• **Recorded data**:

= = = = = = =

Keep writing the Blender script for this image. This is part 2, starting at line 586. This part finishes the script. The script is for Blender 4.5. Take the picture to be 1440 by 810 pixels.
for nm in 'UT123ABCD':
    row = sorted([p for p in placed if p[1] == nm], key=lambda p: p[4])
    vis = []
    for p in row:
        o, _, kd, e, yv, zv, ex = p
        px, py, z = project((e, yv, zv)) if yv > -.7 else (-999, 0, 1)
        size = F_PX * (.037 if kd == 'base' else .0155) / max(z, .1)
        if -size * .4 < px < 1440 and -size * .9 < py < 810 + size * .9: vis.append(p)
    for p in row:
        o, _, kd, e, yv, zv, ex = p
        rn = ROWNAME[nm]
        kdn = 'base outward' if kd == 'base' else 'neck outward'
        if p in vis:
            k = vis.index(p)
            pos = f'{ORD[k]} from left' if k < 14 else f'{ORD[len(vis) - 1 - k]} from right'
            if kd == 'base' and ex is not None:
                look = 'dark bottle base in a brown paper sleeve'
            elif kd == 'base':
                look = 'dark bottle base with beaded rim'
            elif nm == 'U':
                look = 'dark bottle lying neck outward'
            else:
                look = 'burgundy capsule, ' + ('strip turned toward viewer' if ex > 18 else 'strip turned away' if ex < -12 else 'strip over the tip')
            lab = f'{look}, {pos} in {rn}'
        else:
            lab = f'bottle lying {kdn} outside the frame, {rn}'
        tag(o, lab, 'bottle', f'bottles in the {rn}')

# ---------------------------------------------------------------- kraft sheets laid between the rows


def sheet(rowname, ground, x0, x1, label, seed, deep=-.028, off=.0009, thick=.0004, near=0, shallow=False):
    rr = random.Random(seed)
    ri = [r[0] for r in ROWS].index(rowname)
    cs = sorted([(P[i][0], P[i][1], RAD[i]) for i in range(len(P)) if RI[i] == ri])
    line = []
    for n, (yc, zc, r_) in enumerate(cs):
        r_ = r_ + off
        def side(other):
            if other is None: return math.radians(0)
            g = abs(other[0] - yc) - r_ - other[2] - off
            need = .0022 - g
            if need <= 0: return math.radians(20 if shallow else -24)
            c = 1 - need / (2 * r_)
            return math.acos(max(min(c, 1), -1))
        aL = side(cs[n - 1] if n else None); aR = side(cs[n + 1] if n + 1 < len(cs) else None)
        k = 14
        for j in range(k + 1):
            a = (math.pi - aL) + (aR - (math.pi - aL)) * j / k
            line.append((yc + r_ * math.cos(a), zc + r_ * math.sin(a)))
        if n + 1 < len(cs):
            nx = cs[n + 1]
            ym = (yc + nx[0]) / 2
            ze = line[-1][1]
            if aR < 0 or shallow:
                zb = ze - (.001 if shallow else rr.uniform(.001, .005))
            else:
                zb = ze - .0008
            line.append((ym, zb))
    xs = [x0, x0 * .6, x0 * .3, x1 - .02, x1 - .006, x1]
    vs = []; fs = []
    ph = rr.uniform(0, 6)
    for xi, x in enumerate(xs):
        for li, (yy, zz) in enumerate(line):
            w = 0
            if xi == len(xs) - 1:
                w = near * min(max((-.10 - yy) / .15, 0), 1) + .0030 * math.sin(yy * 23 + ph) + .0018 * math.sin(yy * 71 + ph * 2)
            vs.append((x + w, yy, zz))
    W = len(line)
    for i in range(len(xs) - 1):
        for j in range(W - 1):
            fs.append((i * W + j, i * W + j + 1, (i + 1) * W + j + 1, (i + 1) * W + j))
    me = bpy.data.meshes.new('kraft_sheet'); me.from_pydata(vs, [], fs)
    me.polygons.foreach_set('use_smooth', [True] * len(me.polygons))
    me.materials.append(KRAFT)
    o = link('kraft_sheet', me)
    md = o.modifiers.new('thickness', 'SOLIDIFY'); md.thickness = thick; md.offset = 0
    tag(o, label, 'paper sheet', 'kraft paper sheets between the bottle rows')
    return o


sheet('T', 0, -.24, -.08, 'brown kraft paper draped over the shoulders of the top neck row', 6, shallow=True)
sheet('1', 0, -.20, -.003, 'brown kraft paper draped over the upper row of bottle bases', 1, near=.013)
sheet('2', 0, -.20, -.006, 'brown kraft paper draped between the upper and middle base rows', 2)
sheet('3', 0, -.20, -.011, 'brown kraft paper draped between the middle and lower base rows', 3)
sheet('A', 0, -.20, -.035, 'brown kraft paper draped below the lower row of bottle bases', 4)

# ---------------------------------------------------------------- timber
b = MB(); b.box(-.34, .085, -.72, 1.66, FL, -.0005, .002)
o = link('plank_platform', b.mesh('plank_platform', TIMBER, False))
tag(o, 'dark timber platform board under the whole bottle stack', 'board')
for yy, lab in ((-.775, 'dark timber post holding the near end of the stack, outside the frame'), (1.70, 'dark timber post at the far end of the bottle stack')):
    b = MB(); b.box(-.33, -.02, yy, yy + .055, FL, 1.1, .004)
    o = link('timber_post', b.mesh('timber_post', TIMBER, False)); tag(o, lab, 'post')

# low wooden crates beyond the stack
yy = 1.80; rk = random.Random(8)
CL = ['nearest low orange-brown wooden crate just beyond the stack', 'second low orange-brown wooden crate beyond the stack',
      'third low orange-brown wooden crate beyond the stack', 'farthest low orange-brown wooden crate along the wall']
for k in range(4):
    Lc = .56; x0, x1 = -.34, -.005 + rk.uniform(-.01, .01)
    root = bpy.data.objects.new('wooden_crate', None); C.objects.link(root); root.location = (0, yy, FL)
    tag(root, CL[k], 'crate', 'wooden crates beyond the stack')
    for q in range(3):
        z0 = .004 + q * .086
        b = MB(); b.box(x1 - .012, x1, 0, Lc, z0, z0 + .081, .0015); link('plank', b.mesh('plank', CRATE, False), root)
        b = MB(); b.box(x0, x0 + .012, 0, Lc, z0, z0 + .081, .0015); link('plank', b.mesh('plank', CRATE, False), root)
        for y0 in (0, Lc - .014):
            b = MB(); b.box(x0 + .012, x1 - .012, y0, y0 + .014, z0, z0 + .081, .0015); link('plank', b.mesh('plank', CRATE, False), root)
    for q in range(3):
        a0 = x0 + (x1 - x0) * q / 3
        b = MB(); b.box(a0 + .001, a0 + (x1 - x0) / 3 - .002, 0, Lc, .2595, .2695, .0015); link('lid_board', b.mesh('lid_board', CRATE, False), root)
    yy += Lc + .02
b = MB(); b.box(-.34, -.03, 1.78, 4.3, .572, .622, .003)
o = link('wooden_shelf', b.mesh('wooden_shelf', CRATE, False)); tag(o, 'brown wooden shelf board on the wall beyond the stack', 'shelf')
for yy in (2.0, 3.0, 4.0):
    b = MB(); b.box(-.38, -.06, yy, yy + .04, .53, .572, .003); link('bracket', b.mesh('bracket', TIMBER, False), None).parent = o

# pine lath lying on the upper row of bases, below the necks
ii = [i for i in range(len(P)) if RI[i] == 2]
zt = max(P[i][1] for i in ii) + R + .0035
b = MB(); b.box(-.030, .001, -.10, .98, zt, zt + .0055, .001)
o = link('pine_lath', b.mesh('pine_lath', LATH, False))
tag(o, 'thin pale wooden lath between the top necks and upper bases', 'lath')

= = = = = = =

Make an exact copy of the material above.

• **Solution to the problem**:
Keep writing the Blender script for this image. This is part 2, starting at line 586. This part finishes the script. The script is for Blender 4.5. Take the picture to be 1440 by 810 pixels.
for nm in 'UT123ABCD':
    row = sorted([p for p in placed if p[1] == nm], key=lambda p: p[4])
    vis = []
    for p in row:
        o, _, kd, e, yv, zv, ex = p
        px, py, z = project((e, yv, zv)) if yv > -.7 else (-999, 0, 1)
        size = F_PX * (.037 if kd == 'base' else .0155) / max(z, .1)
        if -size * .4 < px < 1440 and -size * .9 < py < 810 + size * .9: vis.append(p)
    for p in row:
        o, _, kd, e, yv, zv, ex = p
        rn = ROWNAME[nm]
        kdn = 'base outward' if kd == 'base' else 'neck outward'
        if p in vis:
            k = vis.index(p)
            pos = f'{ORD[k]} from left' if k < 14 else f'{ORD[len(vis) - 1 - k]} from right'
            if kd == 'base' and ex is not None:
                look = 'dark bottle base in a brown paper sleeve'
            elif kd == 'base':
                look = 'dark bottle base with beaded rim'
            elif nm == 'U':
                look = 'dark bottle lying neck outward'
            else:
                look = 'burgundy capsule, ' + ('strip turned toward viewer' if ex > 18 else 'strip turned away' if ex < -12 else 'strip over the tip')
            lab = f'{look}, {pos} in {rn}'
        else:
            lab = f'bottle lying {kdn} outside the frame, {rn}'
        tag(o, lab, 'bottle', f'bottles in the {rn}')

# ---------------------------------------------------------------- kraft sheets laid between the rows


def sheet(rowname, ground, x0, x1, label, seed, deep=-.028, off=.0009, thick=.0004, near=0, shallow=False):
    rr = random.Random(seed)
    ri = [r[0] for r in ROWS].index(rowname)
    cs = sorted([(P[i][0], P[i][1], RAD[i]) for i in range(len(P)) if RI[i] == ri])
    line = []
    for n, (yc, zc, r_) in enumerate(cs):
        r_ = r_ + off
        def side(other):
            if other is None: return math.radians(0)
            g = abs(other[0] - yc) - r_ - other[2] - off
            need = .0022 - g
            if need <= 0: return math.radians(20 if shallow else -24)
            c = 1 - need / (2 * r_)
            return math.acos(max(min(c, 1), -1))
        aL = side(cs[n - 1] if n else None); aR = side(cs[n + 1] if n + 1 < len(cs) else None)
        k = 14
        for j in range(k + 1):
            a = (math.pi - aL) + (aR - (math.pi - aL)) * j / k
            line.append((yc + r_ * math.cos(a), zc + r_ * math.sin(a)))
        if n + 1 < len(cs):
            nx = cs[n + 1]
            ym = (yc + nx[0]) / 2
            ze = line[-1][1]
            if aR < 0 or shallow:
                zb = ze - (.001 if shallow else rr.uniform(.001, .005))
            else:
                zb = ze - .0008
            line.append((ym, zb))
    xs = [x0, x0 * .6, x0 * .3, x1 - .02, x1 - .006, x1]
    vs = []; fs = []
    ph = rr.uniform(0, 6)
    for xi, x in enumerate(xs):
        for li, (yy, zz) in enumerate(line):
            w = 0
            if xi == len(xs) - 1:
                w = near * min(max((-.10 - yy) / .15, 0), 1) + .0030 * math.sin(yy * 23 + ph) + .0018 * math.sin(yy * 71 + ph * 2)
            vs.append((x + w, yy, zz))
    W = len(line)
    for i in range(len(xs) - 1):
        for j in range(W - 1):
            fs.append((i * W + j, i * W + j + 1, (i + 1) * W + j + 1, (i + 1) * W + j))
    me = bpy.data.meshes.new('kraft_sheet'); me.from_pydata(vs, [], fs)
    me.polygons.foreach_set('use_smooth', [True] * len(me.polygons))
    me.materials.append(KRAFT)
    o = link('kraft_sheet', me)
    md = o.modifiers.new('thickness', 'SOLIDIFY'); md.thickness = thick; md.offset = 0
    tag(o, label, 'paper sheet', 'kraft paper sheets between the bottle rows')
    return o


sheet('T', 0, -.24, -.08, 'brown kraft paper draped over the shoulders of the top neck row', 6, shallow=True)
sheet('1', 0, -.20, -.003, 'brown kraft paper draped over the upper row of bottle bases', 1, near=.013)
sheet('2', 0, -.20, -.006, 'brown kraft paper draped between the upper and middle base rows', 2)
sheet('3', 0, -.20, -.011, 'brown kraft paper draped between the middle and lower base rows', 3)
sheet('A', 0, -.20, -.035, 'brown kraft paper draped below the lower row of bottle bases', 4)

# ---------------------------------------------------------------- timber
b = MB(); b.box(-.34, .085, -.72, 1.66, FL, -.0005, .002)
o = link('plank_platform', b.mesh('plank_platform', TIMBER, False))
tag(o, 'dark timber platform board under the whole bottle stack', 'board')
for yy, lab in ((-.775, 'dark timber post holding the near end of the stack, outside the frame'), (1.70, 'dark timber post at the far end of the bottle stack')):
    b = MB(); b.box(-.33, -.02, yy, yy + .055, FL, 1.1, .004)
    o = link('timber_post', b.mesh('timber_post', TIMBER, False)); tag(o, lab, 'post')

# low wooden crates beyond the stack
yy = 1.80; rk = random.Random(8)
CL = ['nearest low orange-brown wooden crate just beyond the stack', 'second low orange-brown wooden crate beyond the stack',
      'third low orange-brown wooden crate beyond the stack', 'farthest low orange-brown wooden crate along the wall']
for k in range(4):
    Lc = .56; x0, x1 = -.34, -.005 + rk.uniform(-.01, .01)
    root = bpy.data.objects.new('wooden_crate', None); C.objects.link(root); root.location = (0, yy, FL)
    tag(root, CL[k], 'crate', 'wooden crates beyond the stack')
    for q in range(3):
        z0 = .004 + q * .086
        b = MB(); b.box(x1 - .012, x1, 0, Lc, z0, z0 + .081, .0015); link('plank', b.mesh('plank', CRATE, False), root)
        b = MB(); b.box(x0, x0 + .012, 0, Lc, z0, z0 + .081, .0015); link('plank', b.mesh('plank', CRATE, False), root)
        for y0 in (0, Lc - .014):
            b = MB(); b.box(x0 + .012, x1 - .012, y0, y0 + .014, z0, z0 + .081, .0015); link('plank', b.mesh('plank', CRATE, False), root)
    for q in range(3):
        a0 = x0 + (x1 - x0) * q / 3
        b = MB(); b.box(a0 + .001, a0 + (x1 - x0) / 3 - .002, 0, Lc, .2595, .2695, .0015); link('lid_board', b.mesh('lid_board', CRATE, False), root)
    yy += Lc + .02
b = MB(); b.box(-.34, -.03, 1.78, 4.3, .572, .622, .003)
o = link('wooden_shelf', b.mesh('wooden_shelf', CRATE, False)); tag(o, 'brown wooden shelf board on the wall beyond the stack', 'shelf')
for yy in (2.0, 3.0, 4.0):
    b = MB(); b.box(-.38, -.06, yy, yy + .04, .53, .572, .003); link('bracket', b.mesh('bracket', TIMBER, False), None).parent = o

# pine lath lying on the upper row of bases, below the necks
ii = [i for i in range(len(P)) if RI[i] == 2]
zt = max(P[i][1] for i in ii) + R + .0035
b = MB(); b.box(-.030, .001, -.10, .98, zt, zt + .0055, .001)
o = link('pine_lath', b.mesh('pine_lath', LATH, False))
tag(o, 'thin pale wooden lath between the top necks and upper bases', 'lath')